- Memanjakan anak
“Orang tua bertindak kejam, saat mereka memanjakan anak yang dipercayakan pada mereka,” demikian kata-kata Master yang masih jelas terngiang di telinga saya.
Khalil Gibran mengingatkan kita bahwa anak-anak datang ke dunia lewat kita. Kita mendapatkan tanggung jawab besar mendidik mereka dan membesarkan mereka menjadi manusia yang baik.
Buku Meditasi dan Yoga Terbaik
Saya kutip dari buku: Dvipantara Yoga Sastra by Svami Anand Krishna, www.booksindonesia.com;
Kita sering sekali cinta membabi buta terhadap anak. Yang lebih menyedihkan lagi, kita sering membaca berita di banyak media tentang orang tua yang melakukan demikian. Suatu sekolah, seorang guru menegur muridnya. Bukannya si murid patuh, tetapi justru mengancam gurunya. Ia akan melaporkan sang guru pada orang tuanya. Saat si anak melaporkan perilaku sang guru, bukannya mencari keterangan, tetapi langsung mendatangi sekolah serta mengancam bila sang guru tidak diberikan peringatan, maka si orang tua akan mengeluaran anaknya dari sekolah tersebut.
Kesalahan saat bela anak
Bukannya sang guru dibela oleh pihak sekolah, sebaliknya ditegur atas tindakannya. Padahal maksud sang guru baik. Karena tanpa diperingatkan tingkah si anak membuat keributan sehingga mengganggu proses belajar. Kita sering menyalahartikan bahwa pendidikan tidak boleh dengan kekerasan. Kadang suatu tindakan yang tampaknya keras merupakan cara tepat untuk mendidik si anak. Ada sebagian anak yang tidak memahami bahasa dengan kata. Tindakan mungkin dibutuhkan bagi si anak.
Dengan mempelajari serta merenungkan hal di atas, kita telah menganggap bahwa si anak adalah seorang klien. Bukan seorang anak yang butuh didikan. Dengan membela anak, sesungguhnya kita sedang menggali kuburan bagi anak kita sendiri. Ini sama saja kita memanjakan si anak. Kita membela suatu perbuatan yang tidak selayaknya dilakukan oleh si anak. Inilah kekejaman yang kita lakukan.
Kesalahan yang dilakukan si anak akan terus dilakukan selama sebagai orang tua membela terus. Ini salah kaprah menyayangi anak. Ini merupakan tindakan pembiaran atas suatu kesalahan. Tampaknya sayang, tetapi kita bisa membayangkan bila si anak tidak menyadari perbuatan yang salah tersebut, ia akan terbentuk sifatnya yang tidak benar. ia tidak belajar bertanggung jawab atas perbuatannya.

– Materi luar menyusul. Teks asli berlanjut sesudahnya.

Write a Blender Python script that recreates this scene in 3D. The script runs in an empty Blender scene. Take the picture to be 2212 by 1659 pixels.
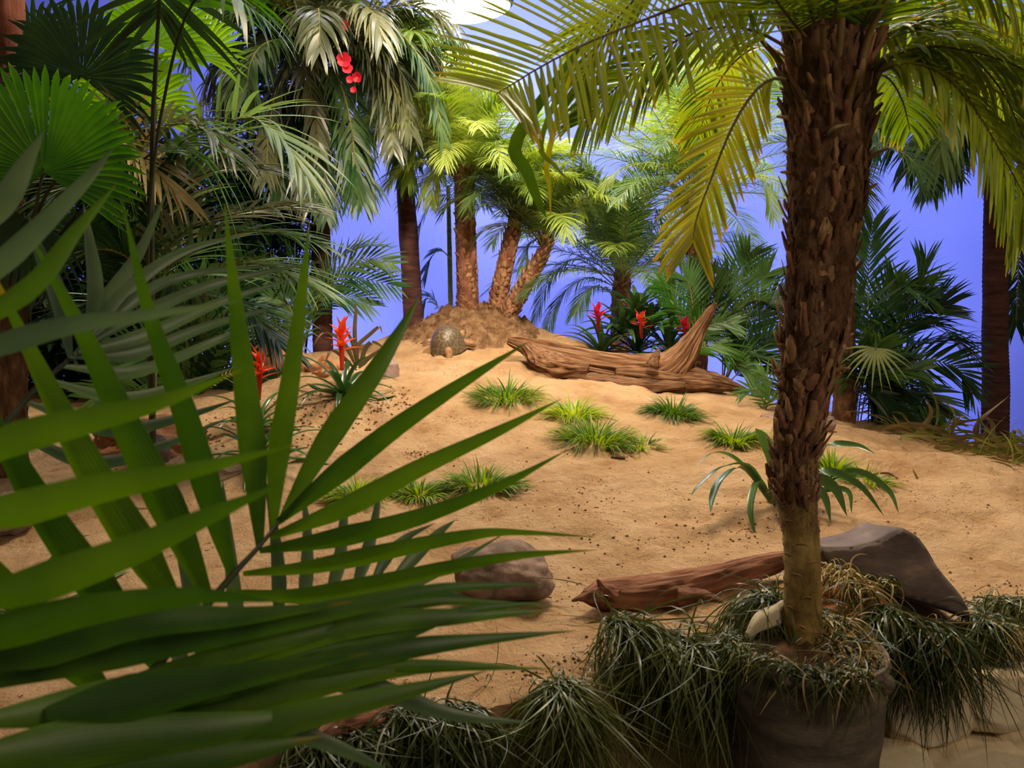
import bpy, math, random
import numpy as np
from mathutils import Vector, Matrix, noise
from math import radians as R, sin, cos, pi, sqrt, atan2

# ------------------------------------------------------------------ camera, world, lights
SC = bpy.context.scene
COL = SC.collection
FPX = 1800.0                      # focal length in pixels of the 2212 x 1659 frame
PITCH = R(-5.0)
CAMZ = 1.5
cd = bpy.data.cameras.new('camera'); cam = bpy.data.objects.new('camera', cd); COL.objects.link(cam)
cam.location = (0, 0, CAMZ); cam.rotation_euler = (R(90) + PITCH, 0, 0)
cd.sensor_width = 36.0; cd.lens = 36.0 * FPX / 2212.0
cd.clip_start = 0.02
cd.dof.use_dof = True; cd.dof.focus_distance = 3.2; cd.dof.aperture_fstop = 9.0
SC.camera = cam

w = bpy.data.worlds.new('studio'); SC.world = w; w.use_nodes = True
w.node_tree.nodes['Background'].inputs[0].default_value = (1.0, 0.86, 0.68, 1)
w.node_tree.nodes['Background'].inputs[1].default_value = 0.13
SC.view_settings.view_transform = 'Standard'
SC.view_settings.look = 'None'
SC.view_settings.gamma = 1.0
SC.view_settings.use_curve_mapping = False
SC.view_settings.exposure = 0.0

def area(name, loc, target, power, size, color=(1, 1, 1), sy=None, spread=None):
    l = bpy.data.lights.new(name, 'AREA'); l.energy = power; l.size = size; l.color = color
    if sy: l.shape = 'RECTANGLE'; l.size_y = sy
    if spread: l.spread = R(spread)
    o = bpy.data.objects.new(name, l); COL.objects.link(o)
    o.location = loc
    o.rotation_euler = (Vector(target) - Vector(loc)).to_track_quat('-Z', 'Y').to_euler()
    return o

LAMP = Vector((-0.32, 5.55, 3.46))
area('lamp_light_key', (LAMP.x, LAMP.y - 0.06, LAMP.z - 0.02), (0.1, 3.0, 0.9), 200, 0.55, (1.0, 0.88, 0.68))
area('lamp_light_overhead', (0.7, 3.2, 4.6), (0.4, 2.9, 0.9), 150, 0.9, (1.0, 0.82, 0.58))
area('lamp_light_wash', (-0.6, 4.9, 4.8), (-0.4, 6.4, 2.3), 100, 2.6, (0.90, 0.88, 1.0), 0.4)
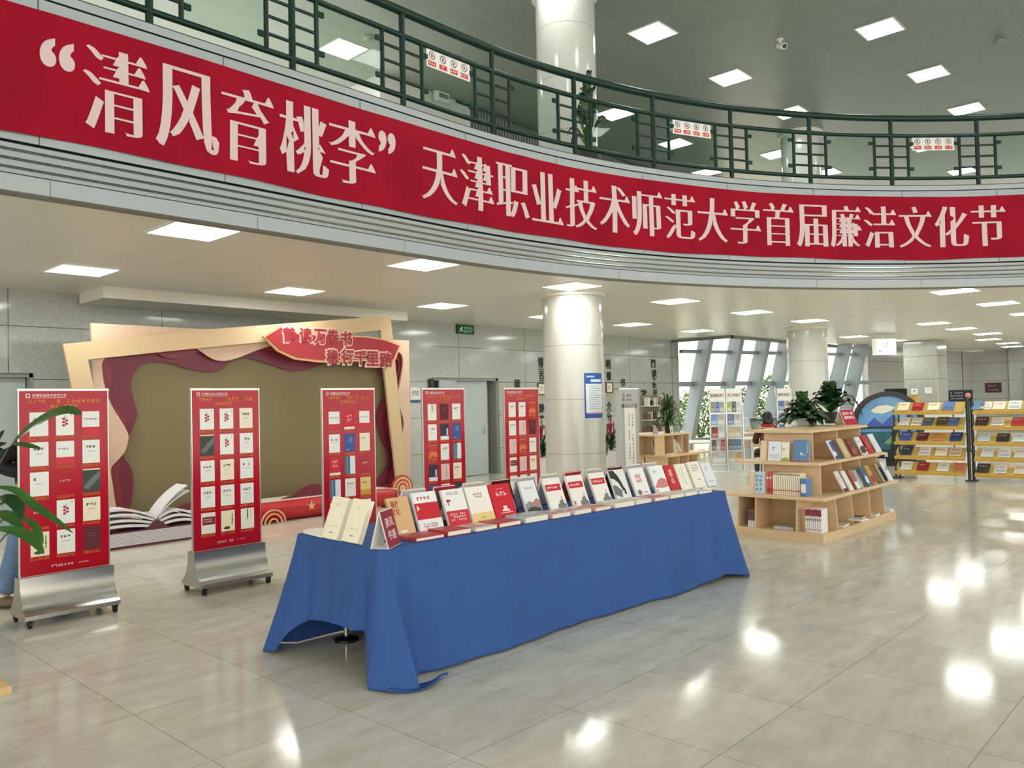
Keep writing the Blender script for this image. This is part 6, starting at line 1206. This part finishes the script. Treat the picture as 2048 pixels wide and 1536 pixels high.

Hal lain. Bila suatu ketika suatu mainan dirusak oleh anak, kita langsung memberikan yang baru, maka kita tidak mendidik anak. Ajari bagaimana membetulkan kerusakan. Biarkan si anak merasakan akibatnya bila mainannya rusak. Dengan mengajak si anak membetulkan kerusakan mainan hasil perbuatannya, kita menunjukkan bagaimana bertanggung jawab atas perbuatannya. Walaupun pada akhirnya mainan tersebut tidak bisa diperbaiki lagi, paling tidak si anak menyadari bahwa sebagai akibat perbuatannya, ia tidak lagi bisa bermain.
Bela anak, penjerumusan anak
Apa yang disampaikan oleh Khalil Gibran sangat beralasan. Kita hanya sarana bagi anak untuk hadir ke bumi. Adalah tanggung jawab kita membesarkan si anak menjadi manusia baik. Ketika kita membela anak atas perbuatan yang salah, kita membuat anak menganggap bahwa yang dilakukan adalah suatu kebenaran. Bisa dibayangkan bila kita terus menerus membela si anak, kita tidak memiliki rasa percaya diri. Ia akan bersandar pada orang tua yang selalu membela. Ini tindakan kejam, bukan menyayangi.
Pembelaan terhadap si anak tidak akan bisa mengembangkan intelejensia. Si anak akan terus berada di ranah intelektual. Untung rugi bagi golongan atau kelompok sendiri. Intelektual lah yang mengacaukan dunia
Pengembangan intelejensia berarti bertanggung jawab pada diri sendiri. Membentuk si anak agar berani mengakui kesalahannya. Tindakan ini tidak memanjakan anak. Karena, tidak ada seorang guru yang sengaja menyakiti seorang anak atas dasar kebencian. Namun bila ternyata ada seorang guru yang demikian, ia belum layak menjadi guru. Guru berarti membangunkan kesadaran pada anak didiknya supaya memiliki sifat: ‘Perlakukan orang lain sebagaimana dirimu ingin diperlakukan.’